NCCHE sponsors trip to traveling exhibit, “The Nazi Persecution of Homosexuals: 1933-1945”


Danielle Meyer (kneeling) and Elyse Schneider take a closer look at panels 15 and 16. Pictured is a panel describing the tactics of denunciation that the Nazi regime used to identify and arrest homosexuals.
In Nazi Germany, not only were the Jews, Gypsies and mentally disabled persecuted and murdered, but also homosexuals, who were targeted by Nazi law. Some homosexuals were rounded up through denunciations in order to scare them into “normalcy.” Others were imprisoned for years even after the war had ended.

“The Nazi Persecution of Homosexuals” was an exhibit created by the United States Holocaust Memorial Museum, as part of its traveling exhibit program. The exhibit consisted of 27 panels that spoke about the roots of the Nazi’s desire to exterminate the homosexuals in Germany, the rationale of the Nazis, how it was carried out and the after effects of what they had done.

The National Catholic Center for Holocaust Education gathered a group of students from Seton Hill University on February 6 to view this exhibit, brought to the Jewish Community Center in Squirrel Hill, Pa. The beginning of exhibit talked about “Paragraph 175,” a clause in German law that had been instituted by Kaiser Wilhelm I, and the Nazi’s revision in 1935 expanding certain actions between men as “indecent.” The exhibit also showed pictures of Nazi propaganda that urged men to not fall into homosexuality, documents that were used in convictions, as well as pictures of men who had been taken to concentration camps.

“It was very interesting. I’ve seldom heard about the persecution of homosexuals in the Holocaust so I found it interesting,” said Danielle Meyer, a junior who went on the trip.

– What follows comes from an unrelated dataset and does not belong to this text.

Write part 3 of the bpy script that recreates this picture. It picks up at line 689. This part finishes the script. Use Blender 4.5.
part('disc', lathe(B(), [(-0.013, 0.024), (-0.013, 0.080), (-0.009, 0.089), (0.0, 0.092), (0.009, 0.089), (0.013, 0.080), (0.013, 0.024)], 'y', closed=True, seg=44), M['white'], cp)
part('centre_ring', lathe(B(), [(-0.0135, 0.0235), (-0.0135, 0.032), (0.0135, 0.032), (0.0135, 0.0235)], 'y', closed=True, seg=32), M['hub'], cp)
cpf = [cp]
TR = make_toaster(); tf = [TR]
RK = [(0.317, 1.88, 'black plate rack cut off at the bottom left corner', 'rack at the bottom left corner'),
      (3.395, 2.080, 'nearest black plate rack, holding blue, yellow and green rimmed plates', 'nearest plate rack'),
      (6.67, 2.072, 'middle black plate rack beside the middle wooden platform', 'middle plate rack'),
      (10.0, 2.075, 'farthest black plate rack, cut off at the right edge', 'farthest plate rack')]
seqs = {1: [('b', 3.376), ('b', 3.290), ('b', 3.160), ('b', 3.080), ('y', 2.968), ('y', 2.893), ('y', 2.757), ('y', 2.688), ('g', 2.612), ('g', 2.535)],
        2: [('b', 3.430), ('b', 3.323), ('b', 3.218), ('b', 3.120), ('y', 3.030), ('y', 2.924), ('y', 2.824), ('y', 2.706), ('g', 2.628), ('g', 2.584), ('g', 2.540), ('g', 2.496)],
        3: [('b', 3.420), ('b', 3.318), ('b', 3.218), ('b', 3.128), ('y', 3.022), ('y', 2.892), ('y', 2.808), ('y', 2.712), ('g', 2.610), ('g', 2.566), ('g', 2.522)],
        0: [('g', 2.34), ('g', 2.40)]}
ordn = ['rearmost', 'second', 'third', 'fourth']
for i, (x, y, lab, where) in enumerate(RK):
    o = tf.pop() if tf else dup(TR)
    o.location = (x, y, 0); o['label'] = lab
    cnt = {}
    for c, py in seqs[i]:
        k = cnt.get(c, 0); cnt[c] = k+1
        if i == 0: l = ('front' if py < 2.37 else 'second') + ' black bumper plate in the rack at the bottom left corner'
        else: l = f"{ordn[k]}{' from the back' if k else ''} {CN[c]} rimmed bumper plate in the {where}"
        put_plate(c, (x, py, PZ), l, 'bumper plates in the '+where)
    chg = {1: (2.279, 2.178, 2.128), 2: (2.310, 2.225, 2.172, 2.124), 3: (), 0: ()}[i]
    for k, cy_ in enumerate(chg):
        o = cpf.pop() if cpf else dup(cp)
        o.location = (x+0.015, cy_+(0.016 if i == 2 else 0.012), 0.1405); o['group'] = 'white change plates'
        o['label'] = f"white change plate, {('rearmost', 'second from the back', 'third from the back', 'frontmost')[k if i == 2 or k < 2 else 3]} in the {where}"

Harvey Meiren shows a panel explaining the scandal of Ernst Rhöm, leader of the Nazi storm troopers, and the existence of homosexual acts within the armies that enforced the rigid policies against homosexuality.
The docent for the tour was Harvey Meiren, an older gentleman whose entire family had been affected in some way by the Holocaust. His father’s family had been ripped apart by the genocide, and now Meiren wanted to help educate others. His family was from Norway, and he talked about how little people knew about Norwegian Jews in the Holocaust.

“It’s something that too many people are trying to denounce and say it never happened. The philosophy of the Jews is, ‘never again’,” said Meiren.

Meiren was quite an interesting docent, as he was able to pepper the tour with much of his own personal and family accounts, including a story of how his uncle escaped the Nazis five separate times.

“I think he did a good job conducting the tour,” said Kayla Lukacs, a senior who attended. “His stories were informative and entertaining,” she said.

Some of the attendees thought that the exhibit could have used a video or some other kind of interactive learning.

“It might have been better if there was less reading, but, the information provided was good, and the length of it was appropriate in order to get the point across,” said Elyse Schneider, a junior who went.

The students who went also thought that this exhibit should be seen by everyone—they thought it would be a good idea that everyone should know more about the Holocaust and who suffered at the hands of the Nazis.

“I would recommend this exhibit to anyone because it gives people a different point of view on the holocaust. You get to see the homosexual view; male and female on the purging done during Hitler's reign,” said Lukacs.